Nel complesso, le peculiarità del modello femminile di partecipazione al mercato del lavoro
portano alla luce un sistema di disuguaglianze, i cui effetti possono essere valutati tanto a breve
quanto a lungo termine. Le donne si inseriscono in settori e posizioni che garantiscono minore
riconoscimento sociale, opportunità di carriera più modeste, una ridotta capacità di influire sui processi decisionali. Non solo. Le loro traiettorie occupazionali risultano mediamente meno
remunerative, più brevi e frammentate, esposte come sono alla precarietà contrattuale, alla
disoccupazione, alla riduzione dell’orario di lavoro o all’inattività per ragioni che hanno a che
vedere con la cura dei figli o di famigliari non autosufficienti. Ciò finisce per istituzionalizzare una
condizione di dipendenza dal coniuge.
Le disuguaglianze di genere si manifestano anche per quel che concerne l’allocazione del tempo.

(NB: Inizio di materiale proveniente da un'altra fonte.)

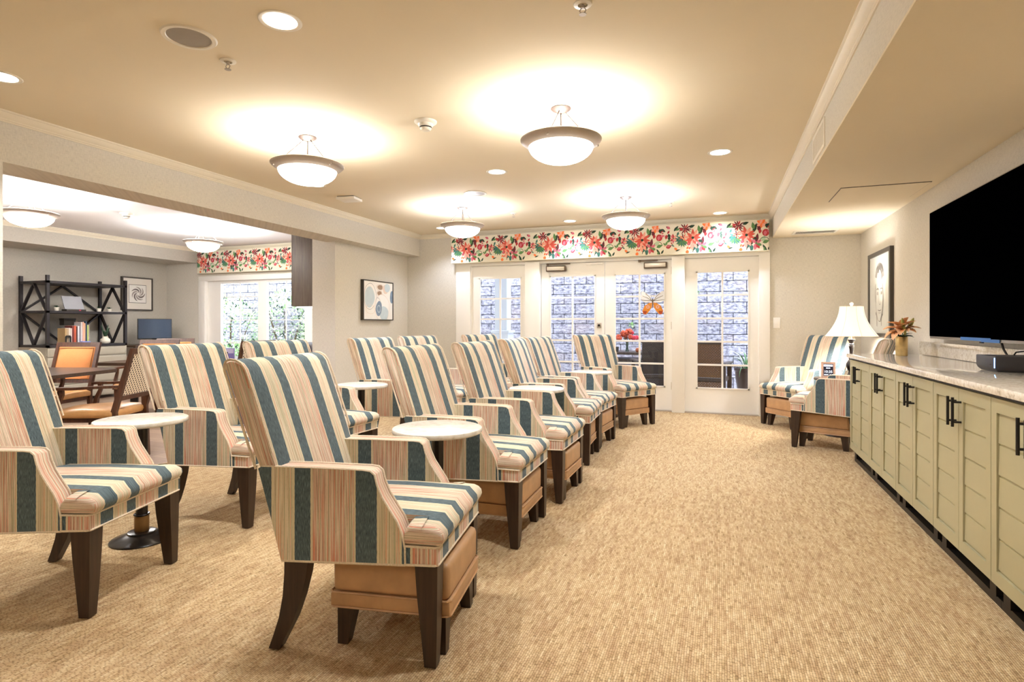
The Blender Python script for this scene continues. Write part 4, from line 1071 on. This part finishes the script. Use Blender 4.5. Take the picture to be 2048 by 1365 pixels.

Al
riguardo, nella popolazione adulta, a parità di tempo dedicato alle attività fisiologiche, tra le
donne si registra un impegno più prolungato nel lavoro domestico e nei compiti di cura, mentre gli
uomini trascorrono una parte più consistente della propria giornata dedicandosi allo studio e alle
attività lavorative […] Il che significa, in altri termini, che l’aumento della partecipazione
femminile al mercato del lavoro non sembra portare con sé una condivisione del lavoro domestico
e dei compiti di cura e dunque una discussione dei ruoli di genere, in buona parte dei nuclei
famigliari, aprendo così nuove disuguaglianze.
Laura Zanfrini, Sociologia delle differenze e delle disuguaglianze, Zanichelli, Bologna, 2011.